Are there other ways of writing this?  Here are three others:

windChillTemp = temperature;
if (temperature < TEMP_THRESHOLD) {
   if (windSpeed > WIND_THRESHOLD) {
      windChillTemp = <whatever the formula is>;
   }
}

windChillTemp = temperature;
if (temperature < TEMP_THRESHOLD && windSpeed > WIND_THRESHOLD) {
   windChillTemp = <whatever the formula is>;
}

if (temperature < TEMP_THRESHOLD && windSpeed > WIND_THRESHOLD) {
   windChillTemp = <whatever the formula is>;
} else {
   windChillTemp = temperature;
}
 

Nested IF and Dangling ELSE

Consider this nested-if example:
d = 0;
if (a > b) {
   if (b > c) {
      d = 1;
   }
} else {
   d = 2;
}

There appears to be no need to use brackets, since neither of the IFs uses compound statements.  Removing brackets results in:

d = 0;
if (a > b)
   if (b > c)
      d = 1;
  else
   d = 2;

Suppose a=4, b=2, and c=5.  What value is given to d in the first (bracketed) version?  What value is given to d in the second (non-bracketed) version?

The $64,000 question is, "Which IF does the ELSE belong to????"

If you guessed "The inner one, (b > c)" you would be correct!  The compiler's rule is: absent brackets, ELSE always matches the nearest unfinished IF.   Regardless of what you may wish to infer from visually inspecting the indentation.  The compiler ignores indentation.

In this case, brackets are required to match the ELSE to the first IF instead of the second.

The lesson, once again, is to use brackets. 'Nuff sed.

Nested IFs and the "IF ladder"

Sometimes, multiway decisions need to be made.  The classic example is transforming a numerical score into a grade.

if (average >= 90.0) {
   grade = 'A';
} else {
   if (average >= 80.0) {
      grade = 'B';
   } else {
      if (average >= 70.0) {
         grade = 'C';
      } else {
         if (average >= 60.0) {
            grade = 'D';
         } else {
            grade = 'F';
         }
      }
   }
}

There are many situations in which such deeply-nested logic makes sense.  (note that this particular calculation can be carried out using sequential IFs but exercise caution when doing such a thing).

This code was properly indented, but had the logic been a few levels deeper, indentation would result in code creeping further and further to the right side of the page.

This can be rewritten using a technique called "IF ladder" which selectively removes brackets and rearranges some white space.  Here is the same code rewritten as an IF ladder:

if (average >= 90.0) {
   grade = 'A';
} else if (average >= 80.0) {
   grade = 'B';
} else if (average >= 70.0) {
   grade = 'C';
} else if (average >= 60.0) {
   grade = 'D';
} else {
   grade = 'F';
}

It is easier to follow the logic visually.

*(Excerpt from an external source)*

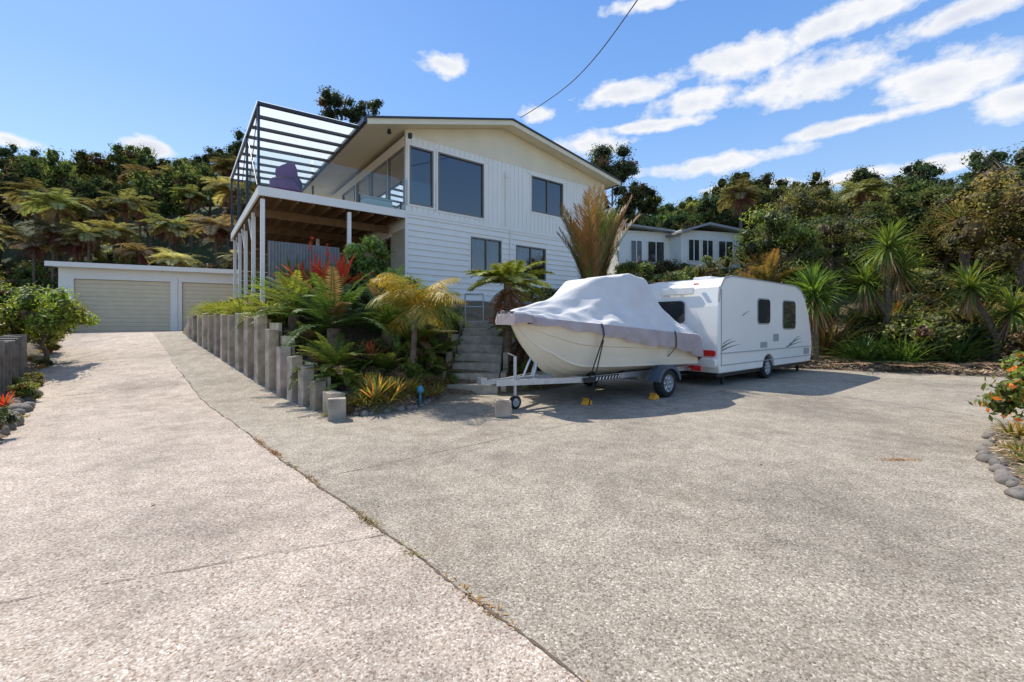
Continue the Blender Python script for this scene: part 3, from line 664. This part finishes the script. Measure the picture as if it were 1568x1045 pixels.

It is also easier to see that the last ELSE represents a "catch-all" condition.  You may wish to use this final ELSE to catch error conditions such as out-of-range values that fall through the cracks.

The SWITCH statement

Java has a construct known as the SWITCH statement that can be used as an alternative to an IF ladder under the following restriction: all of the IF conditions can be expressed as the same variable or expression being equal to a small discrete number of integer or character constants.

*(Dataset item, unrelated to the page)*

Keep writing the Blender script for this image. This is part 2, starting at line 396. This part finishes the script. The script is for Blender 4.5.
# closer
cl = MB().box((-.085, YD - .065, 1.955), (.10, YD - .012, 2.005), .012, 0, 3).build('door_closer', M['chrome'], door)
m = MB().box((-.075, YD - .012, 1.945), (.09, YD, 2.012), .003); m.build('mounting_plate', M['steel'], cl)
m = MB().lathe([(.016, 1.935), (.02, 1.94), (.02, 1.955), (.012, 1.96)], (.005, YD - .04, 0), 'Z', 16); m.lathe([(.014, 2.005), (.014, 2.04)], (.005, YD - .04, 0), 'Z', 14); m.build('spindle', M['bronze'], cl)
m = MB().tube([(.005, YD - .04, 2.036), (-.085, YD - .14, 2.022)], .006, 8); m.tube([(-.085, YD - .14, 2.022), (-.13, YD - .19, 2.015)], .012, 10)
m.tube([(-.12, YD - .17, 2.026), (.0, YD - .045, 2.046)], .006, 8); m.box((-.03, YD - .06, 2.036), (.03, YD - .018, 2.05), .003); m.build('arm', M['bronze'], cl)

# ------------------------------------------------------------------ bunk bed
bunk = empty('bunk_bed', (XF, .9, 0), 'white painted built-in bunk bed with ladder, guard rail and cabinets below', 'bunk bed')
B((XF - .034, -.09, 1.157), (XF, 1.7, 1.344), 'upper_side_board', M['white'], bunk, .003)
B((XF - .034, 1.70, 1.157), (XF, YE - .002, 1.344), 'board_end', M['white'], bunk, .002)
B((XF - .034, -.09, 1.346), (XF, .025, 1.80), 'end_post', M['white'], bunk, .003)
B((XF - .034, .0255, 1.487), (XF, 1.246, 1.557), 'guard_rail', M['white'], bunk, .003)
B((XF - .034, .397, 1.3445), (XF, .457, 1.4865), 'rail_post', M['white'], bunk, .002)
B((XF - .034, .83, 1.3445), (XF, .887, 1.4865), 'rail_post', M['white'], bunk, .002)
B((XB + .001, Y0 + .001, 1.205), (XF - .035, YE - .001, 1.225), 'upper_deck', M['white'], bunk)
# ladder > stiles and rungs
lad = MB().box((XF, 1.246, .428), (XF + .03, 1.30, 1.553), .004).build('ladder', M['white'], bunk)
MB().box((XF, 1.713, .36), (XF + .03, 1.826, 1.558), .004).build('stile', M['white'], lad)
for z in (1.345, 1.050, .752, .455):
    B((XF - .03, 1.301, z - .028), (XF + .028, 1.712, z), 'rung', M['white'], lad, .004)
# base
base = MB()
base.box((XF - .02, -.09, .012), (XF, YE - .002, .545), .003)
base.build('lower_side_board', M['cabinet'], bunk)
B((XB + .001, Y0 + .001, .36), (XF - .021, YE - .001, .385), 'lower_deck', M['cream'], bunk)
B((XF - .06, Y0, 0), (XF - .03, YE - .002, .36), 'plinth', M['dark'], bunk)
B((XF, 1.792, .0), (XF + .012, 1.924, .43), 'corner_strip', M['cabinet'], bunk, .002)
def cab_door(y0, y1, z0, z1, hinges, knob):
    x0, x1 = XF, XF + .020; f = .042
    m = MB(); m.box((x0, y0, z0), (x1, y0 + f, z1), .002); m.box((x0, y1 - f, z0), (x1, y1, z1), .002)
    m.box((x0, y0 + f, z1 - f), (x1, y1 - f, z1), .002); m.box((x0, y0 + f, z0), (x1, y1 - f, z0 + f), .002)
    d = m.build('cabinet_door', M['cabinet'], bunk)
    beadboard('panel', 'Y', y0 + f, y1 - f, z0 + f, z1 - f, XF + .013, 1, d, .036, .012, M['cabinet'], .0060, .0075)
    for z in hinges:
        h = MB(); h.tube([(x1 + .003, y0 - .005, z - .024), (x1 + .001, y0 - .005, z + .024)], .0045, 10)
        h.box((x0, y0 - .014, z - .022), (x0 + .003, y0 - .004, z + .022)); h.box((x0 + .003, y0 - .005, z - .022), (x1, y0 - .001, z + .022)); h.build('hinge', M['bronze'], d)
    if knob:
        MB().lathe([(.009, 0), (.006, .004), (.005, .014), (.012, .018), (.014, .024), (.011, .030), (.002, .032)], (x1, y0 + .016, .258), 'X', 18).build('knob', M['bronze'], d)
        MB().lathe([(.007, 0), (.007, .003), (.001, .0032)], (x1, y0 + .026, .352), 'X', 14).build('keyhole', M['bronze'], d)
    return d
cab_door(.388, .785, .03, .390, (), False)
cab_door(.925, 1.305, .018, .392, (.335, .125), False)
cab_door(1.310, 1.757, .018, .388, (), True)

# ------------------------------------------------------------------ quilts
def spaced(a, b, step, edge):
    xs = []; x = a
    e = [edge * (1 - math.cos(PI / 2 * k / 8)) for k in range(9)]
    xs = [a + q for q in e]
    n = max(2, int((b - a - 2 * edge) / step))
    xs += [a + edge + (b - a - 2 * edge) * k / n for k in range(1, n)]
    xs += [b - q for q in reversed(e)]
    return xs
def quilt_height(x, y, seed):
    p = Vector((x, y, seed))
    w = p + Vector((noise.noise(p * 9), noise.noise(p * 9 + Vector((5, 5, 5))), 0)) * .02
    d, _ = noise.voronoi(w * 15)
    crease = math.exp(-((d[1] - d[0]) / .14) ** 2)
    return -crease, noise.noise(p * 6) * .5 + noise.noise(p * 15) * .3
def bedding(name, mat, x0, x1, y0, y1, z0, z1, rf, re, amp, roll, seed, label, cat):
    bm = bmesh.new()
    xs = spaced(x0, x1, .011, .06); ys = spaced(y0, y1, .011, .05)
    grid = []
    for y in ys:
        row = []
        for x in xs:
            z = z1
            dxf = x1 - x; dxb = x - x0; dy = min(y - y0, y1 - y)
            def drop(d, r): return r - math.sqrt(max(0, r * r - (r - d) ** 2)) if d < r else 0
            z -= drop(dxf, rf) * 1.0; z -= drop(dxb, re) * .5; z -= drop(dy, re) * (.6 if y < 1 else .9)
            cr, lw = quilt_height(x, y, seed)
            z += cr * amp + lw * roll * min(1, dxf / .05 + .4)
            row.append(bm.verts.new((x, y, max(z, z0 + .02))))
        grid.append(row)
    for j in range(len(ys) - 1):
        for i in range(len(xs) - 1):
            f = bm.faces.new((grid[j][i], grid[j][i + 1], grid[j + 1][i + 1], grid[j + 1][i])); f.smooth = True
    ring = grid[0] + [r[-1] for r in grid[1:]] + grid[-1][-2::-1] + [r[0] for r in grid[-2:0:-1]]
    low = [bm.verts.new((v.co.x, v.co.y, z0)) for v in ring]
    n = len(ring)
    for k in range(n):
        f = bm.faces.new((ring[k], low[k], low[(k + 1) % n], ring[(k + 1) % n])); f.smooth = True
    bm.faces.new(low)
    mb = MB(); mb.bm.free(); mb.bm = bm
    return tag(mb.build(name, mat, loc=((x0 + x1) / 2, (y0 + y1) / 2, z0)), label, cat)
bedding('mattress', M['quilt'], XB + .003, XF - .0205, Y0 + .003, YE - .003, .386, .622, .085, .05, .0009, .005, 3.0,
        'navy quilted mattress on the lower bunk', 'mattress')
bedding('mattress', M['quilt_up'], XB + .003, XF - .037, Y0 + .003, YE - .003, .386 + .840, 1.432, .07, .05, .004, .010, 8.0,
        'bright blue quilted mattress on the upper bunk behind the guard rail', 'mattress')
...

This cannot be applied to the previous example because grades are represented by a continuous range of floating point values.

Best demonstrated by example.
Example:  in the old (pre-GUI) days, menus were often presented as numbered lists with the user prompted to enter the number corresponding to the desired selection.  Here is a generic example for software that controls laboratory testing equipment.

1. view test parameters
2. modify test parameters
3. run a test
4. print test results
5. quit the program
Which option (1-5)? __

The corresponding code, using an IF ladder, is:

int option;
boolean invalidOption = true;
while (invalidOption) {
   System.out.println("1. view test parameters");
   System.out.println("2. modify test parameters");
   System.out.println("3. run a test");
   System.out.println("4. print test results");
   System.out.println("5. quit the program");
   option = Keyboard.readInt("Which option (1-5)? ");
   invalidOption = false;
   if (option == 1) {
      test.viewParameters();
   } else if (option == 2) {
      test.modifyParameters();
   } else if (option == 3) {
      test.run();
   } else if (option == 4) {
      test.printResults();
   } else if (option == 5) {
      finished = true;
   } else {
      System.out.print("Invalid Option. ");
      System.out.println("  Please Re-enter.");
      invalidOption = true;
   }
}

Notice that all the IF conditions meet the SWITCH restrictions, so the IF ladder can be rewritten using SWITCH.

   switch (option) {
      case 1:
         test.viewParameters();
         break;
      case 2:
         test.modifyParameters();
         break;
      case 3:
         test.run();
         break;
      case 4:
         test.printResults();
         break;
      case 5:
         finished = true;
         break;
      default:
         System.out.print("Invalid Option. ");
         System.out.println("  Please Re-enter.");
         invalidOption = true;
         break;
   }

Notice some of the differences:

• Brackets are not needed to group compound statements (although I recommend you still do so)
• Execution control transfers directly from the switch condition directly to the corresponding case (default is optional but recommended as “catch-all”).
• Each case ends with a “break;” statement, which transfers execution control to the statement following the switch.
• If the “break;” were omitted, execution would flow into the next case!!
• If multiple cases are to be handled identically (not shown here) the cases can be listed one after the other with instructions given with the last of the cases. E.g.

case 1 :
case 2 :
case 3 :
  System.out.println("1-2-3 handled here");
  break;
• Cases can be listed in any order, as long as default is last.